Actman

Contents

Desktop Activity Manager

Introduction

Desktop Activity Manager, or D-A-M, or DAM, or actman, is a command line tool and a status menu widget that allows saving and restoring of the destkop. There can be multiple saved desktops so it is possible to have different activities (desktop profiles) and switch between them by saving the current one and loading another.

Status menu widget

The status menu widget is a front-end to the command line tool. While it doesn't have all its features it is easier to use and handles all common user actions.

Image:actman-screenshot1.png

Command line tool

The command line tool is named "activity" and is installed in /usr/bin.

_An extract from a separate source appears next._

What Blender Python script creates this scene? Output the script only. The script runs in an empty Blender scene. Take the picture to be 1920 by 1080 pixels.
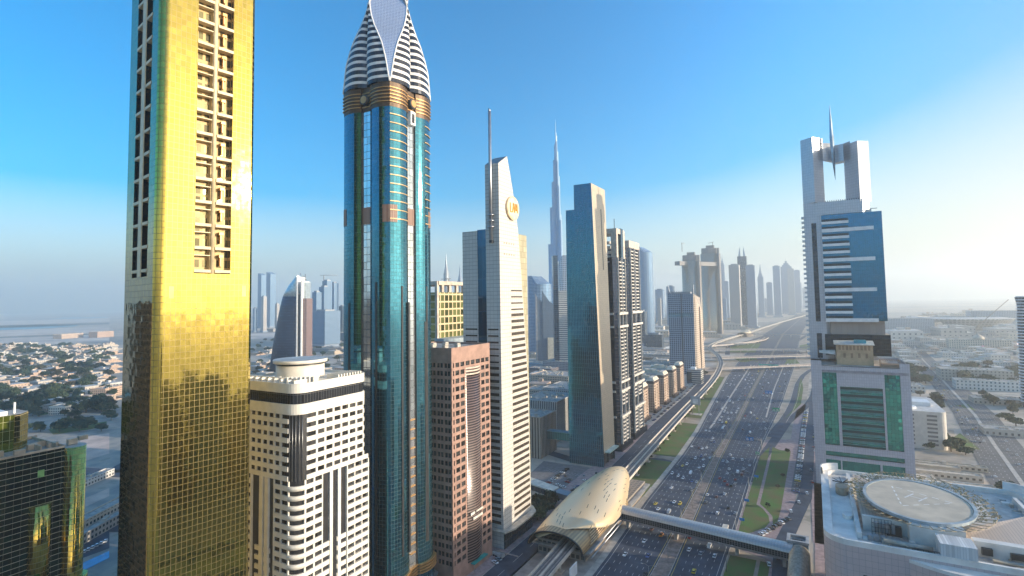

It should be ran as user (and not as root!) and it includes a help screen:

~ $ /usr/bin/activity help  
Activity manager 1.1

Available commands:

  change DEST		Store current activity and load DEST.
  clone ACT1 ACT2	Create activity ACT2 as a clone of ACT1. Current
  			activity will not be changed.
  create ACTIVITY	Create a new (empty) activity.
  current		Print the current activity name.
  delete [-f] ACTIVITY	Same as remove.
  help			This help.
  list			List available activities.
  load [-f] SRC		Load activity SRC. If -f is used then it will be
  			allowed to re-load the current activity.
  new ACTIVITY		Same as create.
  reload		Reload current activity without storing first.
  remove [-f] ACTIVITY	Remove activity ACTIVITY. If -f is used then there
  			will be no questions asked.
  rename ACT1 ACT2	Rename activity ACT1 to ACT2.
  runstart [ACTIVITY]	Run scripts of entering an activity
  runend [ACTIVITY]	Run scripts of ending an activity
  store DEST		Store current activity as DEST.
  version		Print the version.

Activities are stored under /home/user/.activities

To get a list of available activities use "list":

/usr/bin/activity list 
car
clean
empty
main
main2
main3
Tei
Test
test2

To save the current activity and switch to a new one use "change", etc.

How it works

TBD

Running user scripts

Since versions 1.1, actman has the ability to run user scripts.